Absatz 3 enthält in einer gegenüber dem ersten Entwurf redaktionell leicht veränderten Fassung die wichtigsten Regelungen über die Funktion des Kirchenkreises als Ausgleichs- und Solidaritätsverbund der Kirchengemeinden und als Steuerungsebene für deren Haushaltsführung und Vermögensverwaltung. Die näheren Regelungen zur Ausgestaltung dieser Funktionen sind insbesondere im Finanzausgleichsgesetz der Landeskirche enthalten.

Absatz 4 verweist auf die Leitungsfunktionen des Kirchenkreises, die in Artikel 15 näher entfaltet werden, also insbesondere auf die Visitation und auf die Aufsicht.

Absatz 5 (bisher Absatz 3) beschreibt die Mittlerfunktion des Kirchenkreises zwischen der Ebene der Kirchengemeinden und der Landeskirche.
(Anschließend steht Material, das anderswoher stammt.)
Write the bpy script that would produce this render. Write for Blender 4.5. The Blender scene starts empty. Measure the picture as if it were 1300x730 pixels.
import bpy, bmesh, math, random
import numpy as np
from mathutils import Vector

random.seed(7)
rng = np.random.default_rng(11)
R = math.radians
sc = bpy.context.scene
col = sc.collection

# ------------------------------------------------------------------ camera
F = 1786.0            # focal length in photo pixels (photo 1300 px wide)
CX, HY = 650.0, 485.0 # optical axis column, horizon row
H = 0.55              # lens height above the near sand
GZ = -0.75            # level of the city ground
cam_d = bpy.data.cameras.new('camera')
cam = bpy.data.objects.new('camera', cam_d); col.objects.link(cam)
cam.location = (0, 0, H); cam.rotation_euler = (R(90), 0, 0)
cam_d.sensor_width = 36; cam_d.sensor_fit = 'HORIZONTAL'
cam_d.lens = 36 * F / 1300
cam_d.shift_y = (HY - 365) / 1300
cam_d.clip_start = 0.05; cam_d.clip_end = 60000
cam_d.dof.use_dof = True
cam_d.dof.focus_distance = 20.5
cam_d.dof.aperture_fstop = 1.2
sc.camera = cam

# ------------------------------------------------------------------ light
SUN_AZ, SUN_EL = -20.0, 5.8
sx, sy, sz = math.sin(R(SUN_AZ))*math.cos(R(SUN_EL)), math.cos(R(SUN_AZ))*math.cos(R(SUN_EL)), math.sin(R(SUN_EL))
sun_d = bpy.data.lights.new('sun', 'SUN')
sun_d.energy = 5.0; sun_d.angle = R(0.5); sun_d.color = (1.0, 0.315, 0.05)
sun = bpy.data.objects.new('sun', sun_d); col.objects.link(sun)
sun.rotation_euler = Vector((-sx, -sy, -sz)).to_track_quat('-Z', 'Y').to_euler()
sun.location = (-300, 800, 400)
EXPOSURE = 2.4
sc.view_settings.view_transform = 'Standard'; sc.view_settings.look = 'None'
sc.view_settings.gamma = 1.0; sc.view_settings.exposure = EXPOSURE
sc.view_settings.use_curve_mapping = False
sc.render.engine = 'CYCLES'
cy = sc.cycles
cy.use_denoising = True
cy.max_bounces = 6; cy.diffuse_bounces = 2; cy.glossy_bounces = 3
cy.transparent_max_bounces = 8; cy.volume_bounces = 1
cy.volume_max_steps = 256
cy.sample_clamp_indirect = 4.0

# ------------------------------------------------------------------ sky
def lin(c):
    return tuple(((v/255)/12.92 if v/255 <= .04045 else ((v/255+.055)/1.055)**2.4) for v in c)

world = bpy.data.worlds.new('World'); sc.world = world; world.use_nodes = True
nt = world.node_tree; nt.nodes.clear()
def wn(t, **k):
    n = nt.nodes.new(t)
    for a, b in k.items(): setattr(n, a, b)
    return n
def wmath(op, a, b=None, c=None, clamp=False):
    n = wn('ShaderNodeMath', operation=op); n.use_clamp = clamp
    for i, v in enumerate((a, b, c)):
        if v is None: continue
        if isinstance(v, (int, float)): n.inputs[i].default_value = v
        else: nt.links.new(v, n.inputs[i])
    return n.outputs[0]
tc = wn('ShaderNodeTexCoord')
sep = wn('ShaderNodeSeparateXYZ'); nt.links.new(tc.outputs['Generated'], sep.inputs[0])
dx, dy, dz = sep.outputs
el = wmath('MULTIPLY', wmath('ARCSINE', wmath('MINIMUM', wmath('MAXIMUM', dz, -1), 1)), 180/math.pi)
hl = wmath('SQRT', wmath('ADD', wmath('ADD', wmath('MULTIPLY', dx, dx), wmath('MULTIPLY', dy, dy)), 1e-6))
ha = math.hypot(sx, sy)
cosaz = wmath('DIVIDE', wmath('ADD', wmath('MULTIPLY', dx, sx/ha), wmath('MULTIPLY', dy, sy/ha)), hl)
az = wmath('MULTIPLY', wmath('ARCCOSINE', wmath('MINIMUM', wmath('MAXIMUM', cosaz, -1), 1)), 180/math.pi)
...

Die Formulierung soll klarstellen, dass der Kirchenkreis einerseits Anliegen der Kirchengemeinden in seinem Bereich an die Landeskirche heranträgt, dass es aber andererseits auch zu seinen Aufgaben gehört, Informationen der Landeskirche weiterzugeben und für Anliegen der Landeskirche gegenüber den Kirchengemeinden einzutreten.

Aus der Synodalgruppe „Gruppe Offene Kirche“ wurde nachgefragt, ob die Aussage in Absatz 1 Satz 3 nicht präzisiert werden müsse, da „Erfahrungen von größerer Gemeinschaft und Vielfalt kirchlichen Lebens“ nicht nur auf der Ebene des Kirchenkreises, sondern auch auf der Ebene der Kirchengemeinde gemacht werden könnten. Der Verfassungsausschuss teilt die Auffassung, dass solche Erfahrungen auch auf Kirchengemeindeebene möglich sind. Die Beschreibung in Absatz 1 Satz 3 zielt aber auf einen anderen Sachverhalt: Der Kirchenkreis fußt auf der Gemeinschaft aller Kirchengemeinden in seinem Bereich mit ihren unterschiedlichen Profilen und Merkmalen. Da der Kirchenkreis somit konzeptionell und strukturell gemeindeübergreifend ausgerichtet ist, ermöglicht er grundsätzlich Erfahrungen von größerer Gemeinschaft und Vielfalt kirchlichen Lebens, die über die Erfahrungen der einzelnen Kirchengemeinde hinausgehen. Der Verfassungsausschuss schlägt deshalb vor, die Formulierung in Absatz 1 Satz 3 nicht zu ändern.